Kevin McCarthy, defending, told St Edmundsbury Magistrates’ Court that it was ironic that she had effectively become a drug supplier to keep her children away from other suppliers.
The court was told that she had started giving the drug to her daughter when she was 16, and to her son when he was 18. Mr McCarthy insisted that she was not a commercial supplier of the drug. “The reason for the supply was to keep those cherished children away from the drug culture,” he said. “In the words of the police officer, ‘You did it out of the kindness of your own heart’.”
The court also received a letter from the headmaster of Barrow School describing Cooper as “a valuable member of staff”. A local GP had said that he would have “no hesitation in entrusting his young child to her care”.

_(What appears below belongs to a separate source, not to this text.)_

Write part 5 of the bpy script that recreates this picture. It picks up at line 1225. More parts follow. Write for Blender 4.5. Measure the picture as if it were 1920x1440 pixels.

District Judge David Cooper ordered Cooper to complete 200 hours of community work, saying that he had decided not to give her a suspended sentence because of her good character. She was ordered to pay costs of £60. He said: “She has an excellent character, but to my mind she is utterly misguided. Society does expect a school teacher to abide by the law.”
After the hearing Cooper said that she felt she had done “the right thing” by supplying her children, but added that the whole family had now given up. “The whole point was that it was a relaxing thing,” she said. “But there is nothing relaxing about it if you think the police are going to burst into your home at any moment.”